Most hotels that changed hands in 2006 and 2007 at the top of the market are now facing problems both because rate and occupancy assumptions are not coming to fruition, and because the drop in value is preventing refinancing. As a result, owners have to get aggressive in order to get their assets’ right side up again.
“In order to commence discussions with the debt holders of the Four Seasons Hotel in San Francisco, Millennium Partners has strategically withheld payment of debt service,” Millennium Partners said in a statement. “Conversations on restructuring the debt have begun, and Millennium Partners is hopeful that they will result in a positive outcome.”

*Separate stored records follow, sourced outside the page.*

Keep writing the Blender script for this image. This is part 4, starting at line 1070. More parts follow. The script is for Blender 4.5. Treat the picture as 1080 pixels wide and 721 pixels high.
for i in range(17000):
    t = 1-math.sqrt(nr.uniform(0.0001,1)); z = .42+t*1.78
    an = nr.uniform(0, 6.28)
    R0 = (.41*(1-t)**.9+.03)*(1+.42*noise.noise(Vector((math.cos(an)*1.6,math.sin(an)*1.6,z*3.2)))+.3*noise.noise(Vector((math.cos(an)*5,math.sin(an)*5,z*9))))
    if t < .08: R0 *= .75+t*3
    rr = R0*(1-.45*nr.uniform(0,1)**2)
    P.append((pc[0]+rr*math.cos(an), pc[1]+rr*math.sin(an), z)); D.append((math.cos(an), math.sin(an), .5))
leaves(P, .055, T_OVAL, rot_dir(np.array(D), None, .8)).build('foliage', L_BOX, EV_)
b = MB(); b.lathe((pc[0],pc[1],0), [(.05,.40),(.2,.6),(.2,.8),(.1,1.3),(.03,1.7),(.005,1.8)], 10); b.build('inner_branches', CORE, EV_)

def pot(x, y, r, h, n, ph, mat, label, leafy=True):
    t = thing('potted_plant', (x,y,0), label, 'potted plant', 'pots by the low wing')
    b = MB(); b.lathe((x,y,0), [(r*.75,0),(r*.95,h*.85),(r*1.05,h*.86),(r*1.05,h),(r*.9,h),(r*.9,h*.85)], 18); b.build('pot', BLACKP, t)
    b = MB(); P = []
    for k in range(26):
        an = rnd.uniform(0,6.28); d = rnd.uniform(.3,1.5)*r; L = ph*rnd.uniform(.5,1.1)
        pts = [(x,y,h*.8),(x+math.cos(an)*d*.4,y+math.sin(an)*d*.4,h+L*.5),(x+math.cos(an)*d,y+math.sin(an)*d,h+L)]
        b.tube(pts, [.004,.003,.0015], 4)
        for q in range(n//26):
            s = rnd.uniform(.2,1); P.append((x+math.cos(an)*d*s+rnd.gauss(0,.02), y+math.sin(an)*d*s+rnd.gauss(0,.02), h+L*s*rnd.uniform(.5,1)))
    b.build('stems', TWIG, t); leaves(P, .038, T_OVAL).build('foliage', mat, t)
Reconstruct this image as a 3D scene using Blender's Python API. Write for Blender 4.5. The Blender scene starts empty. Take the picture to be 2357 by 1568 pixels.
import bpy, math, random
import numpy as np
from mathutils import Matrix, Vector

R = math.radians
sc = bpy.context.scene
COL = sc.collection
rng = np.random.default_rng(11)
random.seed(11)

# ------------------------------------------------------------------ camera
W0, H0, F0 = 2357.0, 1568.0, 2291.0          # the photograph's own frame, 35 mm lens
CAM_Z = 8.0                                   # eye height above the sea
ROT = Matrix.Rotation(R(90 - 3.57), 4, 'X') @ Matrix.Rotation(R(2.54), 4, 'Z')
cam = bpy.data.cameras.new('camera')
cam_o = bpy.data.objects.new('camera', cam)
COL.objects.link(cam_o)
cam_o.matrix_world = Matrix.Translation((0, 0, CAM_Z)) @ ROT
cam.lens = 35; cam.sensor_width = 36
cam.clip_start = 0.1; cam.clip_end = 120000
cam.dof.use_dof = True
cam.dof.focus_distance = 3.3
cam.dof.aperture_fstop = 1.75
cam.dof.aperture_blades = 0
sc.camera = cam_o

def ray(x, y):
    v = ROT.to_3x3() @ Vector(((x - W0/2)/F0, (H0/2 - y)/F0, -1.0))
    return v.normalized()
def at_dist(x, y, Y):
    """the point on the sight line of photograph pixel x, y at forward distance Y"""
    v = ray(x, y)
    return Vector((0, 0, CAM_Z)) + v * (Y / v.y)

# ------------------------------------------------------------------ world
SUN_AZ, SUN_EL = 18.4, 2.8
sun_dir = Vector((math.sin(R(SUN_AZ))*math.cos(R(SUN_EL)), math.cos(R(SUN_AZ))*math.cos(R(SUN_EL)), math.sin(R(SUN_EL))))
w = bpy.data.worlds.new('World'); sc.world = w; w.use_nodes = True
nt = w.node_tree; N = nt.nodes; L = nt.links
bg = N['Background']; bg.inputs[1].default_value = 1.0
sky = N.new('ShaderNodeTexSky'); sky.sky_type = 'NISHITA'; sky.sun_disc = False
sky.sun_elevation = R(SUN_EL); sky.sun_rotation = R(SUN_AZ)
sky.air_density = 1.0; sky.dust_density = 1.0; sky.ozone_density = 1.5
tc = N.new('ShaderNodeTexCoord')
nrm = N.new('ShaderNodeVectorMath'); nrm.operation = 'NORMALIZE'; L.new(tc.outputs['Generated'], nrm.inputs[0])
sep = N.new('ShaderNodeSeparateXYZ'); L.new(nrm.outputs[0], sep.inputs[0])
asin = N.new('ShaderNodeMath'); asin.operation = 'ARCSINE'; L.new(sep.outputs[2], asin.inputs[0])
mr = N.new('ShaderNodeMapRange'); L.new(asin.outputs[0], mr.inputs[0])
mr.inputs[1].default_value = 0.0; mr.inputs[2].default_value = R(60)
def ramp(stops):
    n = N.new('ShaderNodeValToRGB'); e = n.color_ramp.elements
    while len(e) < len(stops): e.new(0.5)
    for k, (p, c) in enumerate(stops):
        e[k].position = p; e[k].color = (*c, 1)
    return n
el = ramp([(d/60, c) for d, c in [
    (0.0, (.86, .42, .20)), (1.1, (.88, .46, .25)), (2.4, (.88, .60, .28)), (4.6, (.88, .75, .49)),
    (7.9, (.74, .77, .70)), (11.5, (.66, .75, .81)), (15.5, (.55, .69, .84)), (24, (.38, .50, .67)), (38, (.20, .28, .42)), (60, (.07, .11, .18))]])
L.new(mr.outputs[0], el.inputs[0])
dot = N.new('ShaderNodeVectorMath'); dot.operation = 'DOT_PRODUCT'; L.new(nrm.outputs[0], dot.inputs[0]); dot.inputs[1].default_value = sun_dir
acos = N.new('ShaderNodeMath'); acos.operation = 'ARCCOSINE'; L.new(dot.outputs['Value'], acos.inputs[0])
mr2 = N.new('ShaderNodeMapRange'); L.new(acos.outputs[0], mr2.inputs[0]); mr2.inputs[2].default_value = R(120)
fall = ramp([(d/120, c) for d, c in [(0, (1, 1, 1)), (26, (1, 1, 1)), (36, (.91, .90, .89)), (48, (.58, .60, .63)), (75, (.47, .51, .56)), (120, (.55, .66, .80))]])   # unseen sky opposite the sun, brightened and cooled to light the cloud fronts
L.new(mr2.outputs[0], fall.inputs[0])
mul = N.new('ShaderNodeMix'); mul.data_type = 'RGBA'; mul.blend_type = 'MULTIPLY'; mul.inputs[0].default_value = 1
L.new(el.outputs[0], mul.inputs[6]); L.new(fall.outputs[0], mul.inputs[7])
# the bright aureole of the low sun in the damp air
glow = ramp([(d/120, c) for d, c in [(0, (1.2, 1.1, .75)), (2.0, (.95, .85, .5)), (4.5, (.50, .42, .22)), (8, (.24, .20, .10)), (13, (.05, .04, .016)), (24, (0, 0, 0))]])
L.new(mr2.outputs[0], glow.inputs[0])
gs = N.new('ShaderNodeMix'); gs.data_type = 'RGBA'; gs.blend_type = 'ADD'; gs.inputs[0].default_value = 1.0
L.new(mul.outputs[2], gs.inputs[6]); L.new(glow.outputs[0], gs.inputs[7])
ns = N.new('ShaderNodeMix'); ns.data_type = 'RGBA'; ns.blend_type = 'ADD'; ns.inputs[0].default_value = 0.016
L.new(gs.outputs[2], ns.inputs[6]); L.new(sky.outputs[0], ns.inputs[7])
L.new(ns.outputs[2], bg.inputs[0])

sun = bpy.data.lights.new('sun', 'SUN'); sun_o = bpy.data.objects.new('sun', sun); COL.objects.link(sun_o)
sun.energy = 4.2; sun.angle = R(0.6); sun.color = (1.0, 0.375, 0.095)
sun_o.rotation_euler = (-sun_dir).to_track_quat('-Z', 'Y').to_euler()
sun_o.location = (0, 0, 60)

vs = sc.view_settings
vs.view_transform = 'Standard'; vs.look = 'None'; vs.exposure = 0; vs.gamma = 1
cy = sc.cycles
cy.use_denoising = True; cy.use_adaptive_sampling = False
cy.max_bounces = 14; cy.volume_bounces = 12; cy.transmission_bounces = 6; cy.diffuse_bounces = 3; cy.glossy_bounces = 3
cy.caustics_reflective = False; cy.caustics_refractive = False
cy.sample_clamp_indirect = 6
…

The default by Millennium comes on the heels of another luxury hotel in San Francisco, the Renaissance Stanford Court Hotel, being taken over by a receiver. Funds of JER Partners paid approximately $93 million in January 2007 for the 393-room luxury hotel on Nob Hill and then spent $32 million completely renovating the eight-story property. Barclays Capital, the lender, says in court documents that the borrower, a pair of JER funds, defaulted on its $89-million loan for the acquisition, renovation and operation of the hotel and then essentially walked away from the asset.
A San Francisco Superior Court judge has thus far given Barclays some of the relief it sought, ordering last month the appointment of Douglas Wilson Cos. of San Diego as receiver and prohibiting the borrowers from interfering in the operation of the property. The man now overseeing the asset is Reint Reinders, a hotel and tourism executive who spent 21 years with Marriott and also directed the San Diego Convention & Visitors Bureau before joining Douglas Wilson Cos.
The hotel is currently hosting lots of guests but not achieving anywhere near the room rates expected prior to the recession. “It’s basically a brand new hotel; the whole thing has been redone, but rates have really suffered,” Reinders says. “First class hotels here are having to charge $120 per night to $130 per night [to maintain occupancy] when in a world-class city like San Francisco rates for such properties should be $200 or more.”
The property was expected to under perform through most of 2007 and 2008 due to the renovations. What wasn’t expected in 2006 was a deep recession that would cause the value of the hotel and room rates to decline precipitously. “Could anybody have foreseen in 2006 that we were basically at the top of the market and that three or four years later it would be worth 40% less? No,” Reinders says. “In fact, based on occupancy and rent trends the assumption was it would be 20% to 30% higher. Nothing grows to the sky, as we have found out.”